The Birds

We’ve been in hiding and it’s embarrassing for a cat to admit but we’re being terrorised by birds. It started on one of the few sunny days in May. Lady of the House was ‘having a hot one’ and opened the window. Harvey had been counting his loot and foolishly left the lid of his treasure chest open. The next thing we knew, psychopathic Magpies were pecking at the shiny coins like ferrets in a rucksack.

But it didn’t stop there. Oh no. Barney was beaten up by The Crow Twins on the way home - they gave him a right beaking. Even the Cat Police don’t want to know and the neighbourhood is ungovernable. Skup Monsters are being mugged of their beer cans and the Ravens have set up a brothel in the shed below. They’ve imported some illegal immigrant Flamingos for a bit of naughty (- say no more squire) exotic dancing - if you get my drifting lilo.

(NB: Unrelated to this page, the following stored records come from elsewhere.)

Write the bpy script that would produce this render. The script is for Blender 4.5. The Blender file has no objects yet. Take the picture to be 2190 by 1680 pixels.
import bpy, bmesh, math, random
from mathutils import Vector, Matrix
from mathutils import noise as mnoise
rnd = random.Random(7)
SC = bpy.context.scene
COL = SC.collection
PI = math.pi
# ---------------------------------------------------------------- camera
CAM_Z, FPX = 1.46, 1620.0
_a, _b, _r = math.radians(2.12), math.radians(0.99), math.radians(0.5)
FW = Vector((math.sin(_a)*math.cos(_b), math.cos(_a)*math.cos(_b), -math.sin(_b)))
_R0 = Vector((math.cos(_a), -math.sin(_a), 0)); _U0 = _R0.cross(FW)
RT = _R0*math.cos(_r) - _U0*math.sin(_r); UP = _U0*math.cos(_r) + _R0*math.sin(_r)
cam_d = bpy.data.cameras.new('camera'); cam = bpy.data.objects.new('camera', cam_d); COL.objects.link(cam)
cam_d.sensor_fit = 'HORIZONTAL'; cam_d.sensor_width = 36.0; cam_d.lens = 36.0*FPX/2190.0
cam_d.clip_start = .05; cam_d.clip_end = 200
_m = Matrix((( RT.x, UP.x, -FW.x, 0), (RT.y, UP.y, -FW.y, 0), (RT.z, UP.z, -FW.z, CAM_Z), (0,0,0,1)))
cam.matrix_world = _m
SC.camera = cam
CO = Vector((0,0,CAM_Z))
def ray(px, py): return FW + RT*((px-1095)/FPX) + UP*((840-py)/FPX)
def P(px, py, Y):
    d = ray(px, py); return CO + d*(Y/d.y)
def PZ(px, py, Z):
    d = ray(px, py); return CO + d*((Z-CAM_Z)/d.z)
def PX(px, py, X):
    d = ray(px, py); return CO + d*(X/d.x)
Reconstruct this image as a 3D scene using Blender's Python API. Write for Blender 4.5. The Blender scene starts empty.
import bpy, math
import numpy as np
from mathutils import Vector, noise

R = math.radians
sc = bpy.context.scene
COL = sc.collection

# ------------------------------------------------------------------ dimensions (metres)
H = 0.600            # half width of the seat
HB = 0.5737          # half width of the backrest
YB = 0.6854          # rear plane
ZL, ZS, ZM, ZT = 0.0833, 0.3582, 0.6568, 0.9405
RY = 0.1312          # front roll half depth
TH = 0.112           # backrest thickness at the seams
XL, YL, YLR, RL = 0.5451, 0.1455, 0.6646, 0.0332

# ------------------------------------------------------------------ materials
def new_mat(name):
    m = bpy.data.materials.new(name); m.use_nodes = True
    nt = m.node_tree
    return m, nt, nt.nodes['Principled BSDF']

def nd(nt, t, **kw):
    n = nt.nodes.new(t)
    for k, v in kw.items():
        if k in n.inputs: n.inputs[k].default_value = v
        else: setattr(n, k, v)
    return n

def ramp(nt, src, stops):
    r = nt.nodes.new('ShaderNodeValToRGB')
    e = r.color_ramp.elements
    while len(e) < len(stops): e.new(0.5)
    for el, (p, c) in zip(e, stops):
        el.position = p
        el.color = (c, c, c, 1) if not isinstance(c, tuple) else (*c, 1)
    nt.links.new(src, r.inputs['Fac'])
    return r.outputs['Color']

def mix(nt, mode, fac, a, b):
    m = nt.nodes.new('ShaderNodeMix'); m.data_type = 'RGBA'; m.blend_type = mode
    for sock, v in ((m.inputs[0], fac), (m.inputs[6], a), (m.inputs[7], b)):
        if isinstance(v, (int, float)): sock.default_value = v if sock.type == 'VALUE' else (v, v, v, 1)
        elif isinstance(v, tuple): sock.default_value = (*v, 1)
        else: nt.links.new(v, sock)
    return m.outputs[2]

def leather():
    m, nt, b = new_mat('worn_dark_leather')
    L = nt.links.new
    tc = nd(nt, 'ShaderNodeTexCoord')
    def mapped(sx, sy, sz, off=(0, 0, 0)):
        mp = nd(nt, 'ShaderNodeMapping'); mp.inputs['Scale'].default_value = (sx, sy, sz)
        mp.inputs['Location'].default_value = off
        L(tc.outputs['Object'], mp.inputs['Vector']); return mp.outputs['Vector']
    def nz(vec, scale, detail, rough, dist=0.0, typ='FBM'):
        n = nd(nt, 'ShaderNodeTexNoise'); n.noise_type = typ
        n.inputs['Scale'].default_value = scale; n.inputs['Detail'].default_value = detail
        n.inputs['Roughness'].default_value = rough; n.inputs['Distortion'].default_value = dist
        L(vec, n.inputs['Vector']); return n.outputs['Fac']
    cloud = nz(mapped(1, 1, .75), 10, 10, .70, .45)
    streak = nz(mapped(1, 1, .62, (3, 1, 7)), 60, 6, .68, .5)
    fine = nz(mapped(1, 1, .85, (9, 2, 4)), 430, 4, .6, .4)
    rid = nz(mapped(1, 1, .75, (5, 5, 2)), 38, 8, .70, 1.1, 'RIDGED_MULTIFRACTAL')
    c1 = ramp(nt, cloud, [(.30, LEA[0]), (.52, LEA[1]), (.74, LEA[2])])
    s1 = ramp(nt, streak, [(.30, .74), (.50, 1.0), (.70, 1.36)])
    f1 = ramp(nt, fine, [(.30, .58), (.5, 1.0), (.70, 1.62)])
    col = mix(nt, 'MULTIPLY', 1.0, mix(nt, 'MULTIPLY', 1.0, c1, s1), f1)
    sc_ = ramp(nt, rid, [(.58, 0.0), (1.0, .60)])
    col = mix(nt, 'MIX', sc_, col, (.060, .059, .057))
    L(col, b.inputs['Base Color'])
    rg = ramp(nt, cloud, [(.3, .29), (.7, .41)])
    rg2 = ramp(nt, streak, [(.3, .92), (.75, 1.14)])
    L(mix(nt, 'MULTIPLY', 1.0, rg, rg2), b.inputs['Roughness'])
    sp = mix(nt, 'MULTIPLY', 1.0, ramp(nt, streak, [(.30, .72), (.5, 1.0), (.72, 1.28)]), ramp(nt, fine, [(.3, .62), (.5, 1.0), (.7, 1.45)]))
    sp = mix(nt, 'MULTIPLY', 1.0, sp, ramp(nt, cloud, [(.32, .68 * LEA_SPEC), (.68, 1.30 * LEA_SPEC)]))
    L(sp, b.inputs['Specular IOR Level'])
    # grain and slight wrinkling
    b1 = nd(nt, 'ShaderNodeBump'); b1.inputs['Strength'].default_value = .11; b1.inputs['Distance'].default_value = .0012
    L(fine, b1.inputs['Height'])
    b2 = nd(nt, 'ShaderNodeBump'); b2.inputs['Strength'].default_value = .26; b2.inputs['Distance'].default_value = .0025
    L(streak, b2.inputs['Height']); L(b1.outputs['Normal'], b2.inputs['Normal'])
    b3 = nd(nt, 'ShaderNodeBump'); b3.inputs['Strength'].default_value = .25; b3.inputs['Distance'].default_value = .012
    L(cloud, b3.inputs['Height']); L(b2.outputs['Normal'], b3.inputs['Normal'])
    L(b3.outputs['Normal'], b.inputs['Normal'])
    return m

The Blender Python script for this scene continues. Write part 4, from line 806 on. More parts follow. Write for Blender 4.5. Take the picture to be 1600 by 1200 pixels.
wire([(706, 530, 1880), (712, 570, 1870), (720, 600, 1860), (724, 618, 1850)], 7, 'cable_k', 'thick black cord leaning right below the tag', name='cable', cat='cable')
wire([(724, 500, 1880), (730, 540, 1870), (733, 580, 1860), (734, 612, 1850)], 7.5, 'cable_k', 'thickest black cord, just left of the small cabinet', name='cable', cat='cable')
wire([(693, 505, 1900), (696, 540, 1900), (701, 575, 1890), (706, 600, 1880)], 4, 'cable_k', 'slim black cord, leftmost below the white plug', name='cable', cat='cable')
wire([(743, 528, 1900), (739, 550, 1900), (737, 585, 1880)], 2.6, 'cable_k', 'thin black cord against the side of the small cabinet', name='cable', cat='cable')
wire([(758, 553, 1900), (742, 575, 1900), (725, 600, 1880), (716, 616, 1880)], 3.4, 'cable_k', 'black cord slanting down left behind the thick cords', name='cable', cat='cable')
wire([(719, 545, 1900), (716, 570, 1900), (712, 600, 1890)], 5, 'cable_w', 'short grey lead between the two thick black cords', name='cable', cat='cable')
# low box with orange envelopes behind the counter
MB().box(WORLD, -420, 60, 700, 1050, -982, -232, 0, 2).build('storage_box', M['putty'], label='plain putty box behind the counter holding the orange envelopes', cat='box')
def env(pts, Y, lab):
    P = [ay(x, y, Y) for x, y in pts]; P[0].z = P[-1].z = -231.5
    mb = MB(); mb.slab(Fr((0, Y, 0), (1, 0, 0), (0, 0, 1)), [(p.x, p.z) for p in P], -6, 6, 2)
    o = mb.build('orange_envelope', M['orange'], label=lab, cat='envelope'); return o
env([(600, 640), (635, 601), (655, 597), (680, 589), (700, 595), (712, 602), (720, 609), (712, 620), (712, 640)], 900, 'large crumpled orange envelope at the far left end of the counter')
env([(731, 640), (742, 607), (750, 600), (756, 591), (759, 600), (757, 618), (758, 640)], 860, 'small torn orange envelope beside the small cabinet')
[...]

We’ve had no milk for days (only breast milk) and I’m down to my last bounty. I don’t know what I shall do if I run out of chocolate - it doesn’t bare thinking about.

In case this is my last post, I officially donate my ears to scientific research.

Tell the children, Daddy loves them.

Yours always

Bob

P.S. They’re pecking at the windows as I speak. We’re done for. God help us all.